◆ Work to be completed
Your task is to quote exactly the run of lines that starts at the line containing "Continue the Blender" and ends at the line containing "road', 'gravel', kind='stuff')", including both.
........
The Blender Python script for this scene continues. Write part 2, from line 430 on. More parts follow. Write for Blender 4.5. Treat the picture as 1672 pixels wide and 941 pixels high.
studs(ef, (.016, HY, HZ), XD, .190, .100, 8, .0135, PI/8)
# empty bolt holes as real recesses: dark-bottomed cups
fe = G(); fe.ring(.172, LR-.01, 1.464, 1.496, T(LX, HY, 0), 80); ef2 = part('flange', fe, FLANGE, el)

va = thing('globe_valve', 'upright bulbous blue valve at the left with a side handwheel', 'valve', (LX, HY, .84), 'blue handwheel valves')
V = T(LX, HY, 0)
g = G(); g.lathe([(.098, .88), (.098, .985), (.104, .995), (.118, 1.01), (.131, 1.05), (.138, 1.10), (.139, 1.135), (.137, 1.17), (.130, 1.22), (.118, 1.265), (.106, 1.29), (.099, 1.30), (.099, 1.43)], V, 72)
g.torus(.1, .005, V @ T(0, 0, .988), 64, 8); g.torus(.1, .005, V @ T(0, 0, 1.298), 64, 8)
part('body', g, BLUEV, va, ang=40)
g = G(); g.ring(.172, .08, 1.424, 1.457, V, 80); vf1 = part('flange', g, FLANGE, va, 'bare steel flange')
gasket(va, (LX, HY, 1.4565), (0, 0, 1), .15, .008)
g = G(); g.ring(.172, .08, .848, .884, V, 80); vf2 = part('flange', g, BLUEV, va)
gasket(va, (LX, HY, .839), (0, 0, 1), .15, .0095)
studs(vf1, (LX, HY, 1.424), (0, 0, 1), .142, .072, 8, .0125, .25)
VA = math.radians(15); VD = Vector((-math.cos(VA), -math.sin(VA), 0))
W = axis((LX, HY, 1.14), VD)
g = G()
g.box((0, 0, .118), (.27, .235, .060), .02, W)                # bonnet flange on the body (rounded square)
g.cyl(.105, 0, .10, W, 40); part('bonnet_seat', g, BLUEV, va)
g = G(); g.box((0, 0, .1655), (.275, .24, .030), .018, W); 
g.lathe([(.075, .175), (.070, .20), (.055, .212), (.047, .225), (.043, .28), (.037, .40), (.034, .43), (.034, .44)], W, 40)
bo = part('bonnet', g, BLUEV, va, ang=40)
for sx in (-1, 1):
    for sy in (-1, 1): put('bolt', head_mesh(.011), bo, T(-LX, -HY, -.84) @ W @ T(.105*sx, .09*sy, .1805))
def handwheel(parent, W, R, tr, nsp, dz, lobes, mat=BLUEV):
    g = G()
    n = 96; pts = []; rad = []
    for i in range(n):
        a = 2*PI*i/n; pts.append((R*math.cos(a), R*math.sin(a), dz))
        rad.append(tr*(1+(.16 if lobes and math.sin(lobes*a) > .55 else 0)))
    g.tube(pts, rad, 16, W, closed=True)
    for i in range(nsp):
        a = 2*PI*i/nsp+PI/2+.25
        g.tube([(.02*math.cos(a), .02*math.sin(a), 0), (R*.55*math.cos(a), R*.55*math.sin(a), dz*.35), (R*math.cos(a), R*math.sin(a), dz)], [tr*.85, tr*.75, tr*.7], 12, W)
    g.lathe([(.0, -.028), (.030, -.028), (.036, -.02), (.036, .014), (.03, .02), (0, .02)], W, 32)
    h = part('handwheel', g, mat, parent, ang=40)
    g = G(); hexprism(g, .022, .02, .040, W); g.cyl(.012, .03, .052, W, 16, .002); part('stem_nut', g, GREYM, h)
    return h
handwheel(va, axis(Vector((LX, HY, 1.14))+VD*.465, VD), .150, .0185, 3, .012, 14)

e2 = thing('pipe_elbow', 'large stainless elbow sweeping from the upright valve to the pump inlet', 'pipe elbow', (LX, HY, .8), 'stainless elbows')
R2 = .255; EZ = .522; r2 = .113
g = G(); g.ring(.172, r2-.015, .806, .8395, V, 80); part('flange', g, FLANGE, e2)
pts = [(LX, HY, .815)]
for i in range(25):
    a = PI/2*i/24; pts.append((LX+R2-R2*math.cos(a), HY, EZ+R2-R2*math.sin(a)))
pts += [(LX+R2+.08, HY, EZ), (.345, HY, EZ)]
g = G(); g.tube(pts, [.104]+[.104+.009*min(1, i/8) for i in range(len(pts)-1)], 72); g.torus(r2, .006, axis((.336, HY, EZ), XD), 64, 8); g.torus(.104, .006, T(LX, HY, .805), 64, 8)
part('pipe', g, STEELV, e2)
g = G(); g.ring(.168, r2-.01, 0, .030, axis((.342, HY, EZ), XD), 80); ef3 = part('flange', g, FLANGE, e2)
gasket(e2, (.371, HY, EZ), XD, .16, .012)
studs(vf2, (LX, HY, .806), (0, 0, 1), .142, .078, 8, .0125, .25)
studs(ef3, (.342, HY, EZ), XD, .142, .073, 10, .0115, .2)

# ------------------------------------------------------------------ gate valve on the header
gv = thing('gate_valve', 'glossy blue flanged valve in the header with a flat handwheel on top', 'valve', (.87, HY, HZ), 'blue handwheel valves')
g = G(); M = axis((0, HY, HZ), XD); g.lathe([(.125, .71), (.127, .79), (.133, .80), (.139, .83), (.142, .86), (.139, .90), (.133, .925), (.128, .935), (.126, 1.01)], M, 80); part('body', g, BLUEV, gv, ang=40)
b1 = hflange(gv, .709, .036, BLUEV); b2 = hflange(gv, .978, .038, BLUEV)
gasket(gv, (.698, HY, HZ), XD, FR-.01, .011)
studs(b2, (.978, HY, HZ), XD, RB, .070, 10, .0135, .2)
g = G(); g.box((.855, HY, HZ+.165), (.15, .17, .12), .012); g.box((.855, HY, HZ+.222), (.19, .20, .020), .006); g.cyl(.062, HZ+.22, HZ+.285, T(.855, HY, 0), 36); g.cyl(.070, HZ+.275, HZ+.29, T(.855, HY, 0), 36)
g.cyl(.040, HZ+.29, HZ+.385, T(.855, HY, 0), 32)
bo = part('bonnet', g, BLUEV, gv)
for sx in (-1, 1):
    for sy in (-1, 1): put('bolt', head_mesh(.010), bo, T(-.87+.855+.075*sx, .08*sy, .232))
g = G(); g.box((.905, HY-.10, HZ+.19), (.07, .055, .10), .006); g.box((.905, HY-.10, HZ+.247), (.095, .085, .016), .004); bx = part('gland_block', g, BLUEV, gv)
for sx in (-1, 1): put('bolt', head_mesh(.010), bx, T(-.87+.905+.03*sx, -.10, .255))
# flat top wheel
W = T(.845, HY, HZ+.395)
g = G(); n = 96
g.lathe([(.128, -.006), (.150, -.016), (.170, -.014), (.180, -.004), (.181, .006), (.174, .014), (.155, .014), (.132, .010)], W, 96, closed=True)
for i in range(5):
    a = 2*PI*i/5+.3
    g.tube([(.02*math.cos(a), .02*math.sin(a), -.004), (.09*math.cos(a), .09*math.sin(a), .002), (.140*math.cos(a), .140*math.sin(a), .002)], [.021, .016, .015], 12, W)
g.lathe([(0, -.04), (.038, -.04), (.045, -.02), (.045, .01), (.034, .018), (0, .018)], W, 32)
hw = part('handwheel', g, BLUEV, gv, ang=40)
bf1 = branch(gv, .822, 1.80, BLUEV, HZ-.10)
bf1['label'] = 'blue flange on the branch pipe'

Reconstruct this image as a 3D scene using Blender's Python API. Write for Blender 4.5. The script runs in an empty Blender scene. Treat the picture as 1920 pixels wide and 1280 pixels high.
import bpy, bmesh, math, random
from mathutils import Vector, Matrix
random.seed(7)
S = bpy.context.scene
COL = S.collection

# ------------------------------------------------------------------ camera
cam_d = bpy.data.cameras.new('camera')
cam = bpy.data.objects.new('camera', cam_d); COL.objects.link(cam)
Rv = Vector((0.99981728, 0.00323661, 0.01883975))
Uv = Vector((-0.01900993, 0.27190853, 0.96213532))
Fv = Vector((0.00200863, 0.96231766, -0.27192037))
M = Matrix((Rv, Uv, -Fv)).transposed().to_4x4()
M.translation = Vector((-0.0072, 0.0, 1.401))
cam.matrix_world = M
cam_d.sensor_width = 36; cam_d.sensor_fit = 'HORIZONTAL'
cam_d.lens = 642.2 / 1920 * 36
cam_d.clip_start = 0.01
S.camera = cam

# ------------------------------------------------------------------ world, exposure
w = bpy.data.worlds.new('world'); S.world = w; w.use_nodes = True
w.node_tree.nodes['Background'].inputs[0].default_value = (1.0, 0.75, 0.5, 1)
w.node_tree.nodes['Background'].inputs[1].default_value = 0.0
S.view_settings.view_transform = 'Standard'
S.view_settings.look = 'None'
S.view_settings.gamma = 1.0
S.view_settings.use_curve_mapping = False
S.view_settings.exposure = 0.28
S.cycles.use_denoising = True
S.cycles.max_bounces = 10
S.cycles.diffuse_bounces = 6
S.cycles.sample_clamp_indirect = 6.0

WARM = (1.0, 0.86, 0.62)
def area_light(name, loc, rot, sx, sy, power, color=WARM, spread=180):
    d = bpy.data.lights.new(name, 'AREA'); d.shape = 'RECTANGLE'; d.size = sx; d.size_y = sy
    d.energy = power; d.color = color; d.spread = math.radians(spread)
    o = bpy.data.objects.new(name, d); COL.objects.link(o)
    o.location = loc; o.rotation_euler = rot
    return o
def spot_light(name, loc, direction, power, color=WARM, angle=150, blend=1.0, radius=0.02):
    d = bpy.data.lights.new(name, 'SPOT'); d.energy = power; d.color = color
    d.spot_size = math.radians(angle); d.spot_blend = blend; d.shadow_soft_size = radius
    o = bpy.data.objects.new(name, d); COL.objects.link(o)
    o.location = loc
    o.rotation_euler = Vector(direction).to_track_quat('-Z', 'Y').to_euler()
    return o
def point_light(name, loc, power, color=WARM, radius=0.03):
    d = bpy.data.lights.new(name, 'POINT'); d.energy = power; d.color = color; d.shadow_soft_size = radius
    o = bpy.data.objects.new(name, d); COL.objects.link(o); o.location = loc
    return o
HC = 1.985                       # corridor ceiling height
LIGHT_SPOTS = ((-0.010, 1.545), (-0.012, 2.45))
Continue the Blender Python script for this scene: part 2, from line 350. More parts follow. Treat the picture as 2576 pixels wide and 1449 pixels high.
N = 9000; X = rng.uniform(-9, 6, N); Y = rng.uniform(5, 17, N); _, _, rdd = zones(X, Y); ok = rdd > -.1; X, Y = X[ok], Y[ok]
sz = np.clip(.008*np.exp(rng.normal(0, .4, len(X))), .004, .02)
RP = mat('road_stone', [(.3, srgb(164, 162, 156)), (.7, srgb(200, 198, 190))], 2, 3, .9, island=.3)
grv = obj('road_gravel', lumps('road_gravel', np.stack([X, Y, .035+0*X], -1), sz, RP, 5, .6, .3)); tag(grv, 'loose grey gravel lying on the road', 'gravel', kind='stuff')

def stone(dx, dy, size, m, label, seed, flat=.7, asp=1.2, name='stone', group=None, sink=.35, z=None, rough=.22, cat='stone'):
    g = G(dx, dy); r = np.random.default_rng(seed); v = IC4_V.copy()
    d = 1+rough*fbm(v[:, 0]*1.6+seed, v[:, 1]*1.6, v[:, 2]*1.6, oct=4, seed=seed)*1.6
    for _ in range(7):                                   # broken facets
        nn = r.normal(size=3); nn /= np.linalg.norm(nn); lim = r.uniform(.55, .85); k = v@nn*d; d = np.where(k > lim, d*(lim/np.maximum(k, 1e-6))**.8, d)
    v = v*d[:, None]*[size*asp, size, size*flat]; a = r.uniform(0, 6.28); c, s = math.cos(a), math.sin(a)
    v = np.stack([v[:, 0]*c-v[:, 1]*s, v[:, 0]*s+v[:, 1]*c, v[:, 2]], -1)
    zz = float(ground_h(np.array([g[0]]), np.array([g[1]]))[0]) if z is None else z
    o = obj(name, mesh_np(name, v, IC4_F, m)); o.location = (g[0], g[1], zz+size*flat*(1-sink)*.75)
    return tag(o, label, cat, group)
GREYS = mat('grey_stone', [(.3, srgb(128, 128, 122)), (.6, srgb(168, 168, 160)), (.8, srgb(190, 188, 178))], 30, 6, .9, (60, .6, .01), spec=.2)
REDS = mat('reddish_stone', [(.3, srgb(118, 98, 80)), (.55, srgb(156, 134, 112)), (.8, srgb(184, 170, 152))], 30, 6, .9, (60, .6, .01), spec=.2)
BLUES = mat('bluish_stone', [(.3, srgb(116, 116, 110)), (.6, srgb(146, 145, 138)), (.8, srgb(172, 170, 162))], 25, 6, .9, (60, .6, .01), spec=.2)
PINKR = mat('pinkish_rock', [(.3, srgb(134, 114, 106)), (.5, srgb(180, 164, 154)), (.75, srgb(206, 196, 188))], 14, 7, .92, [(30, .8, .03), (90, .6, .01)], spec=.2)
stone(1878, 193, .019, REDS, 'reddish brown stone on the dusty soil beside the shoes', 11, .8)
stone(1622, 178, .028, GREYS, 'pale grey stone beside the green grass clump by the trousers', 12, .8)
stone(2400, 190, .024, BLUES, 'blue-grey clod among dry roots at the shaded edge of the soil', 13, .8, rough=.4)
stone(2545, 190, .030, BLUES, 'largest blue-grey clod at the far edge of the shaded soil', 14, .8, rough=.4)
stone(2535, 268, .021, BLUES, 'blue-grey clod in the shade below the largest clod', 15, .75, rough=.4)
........
◆ Response to this task
Continue the Blender Python script for this scene: part 2, from line 350. More parts follow. Treat the picture as 2576 pixels wide and 1449 pixels high.
N = 9000; X = rng.uniform(-9, 6, N); Y = rng.uniform(5, 17, N); _, _, rdd = zones(X, Y); ok = rdd > -.1; X, Y = X[ok], Y[ok]
sz = np.clip(.008*np.exp(rng.normal(0, .4, len(X))), .004, .02)
RP = mat('road_stone', [(.3, srgb(164, 162, 156)), (.7, srgb(200, 198, 190))], 2, 3, .9, island=.3)
grv = obj('road_gravel', lumps('road_gravel', np.stack([X, Y, .035+0*X], -1), sz, RP, 5, .6, .3)); tag(grv, 'loose grey gravel lying on the road', 'gravel', kind='stuff')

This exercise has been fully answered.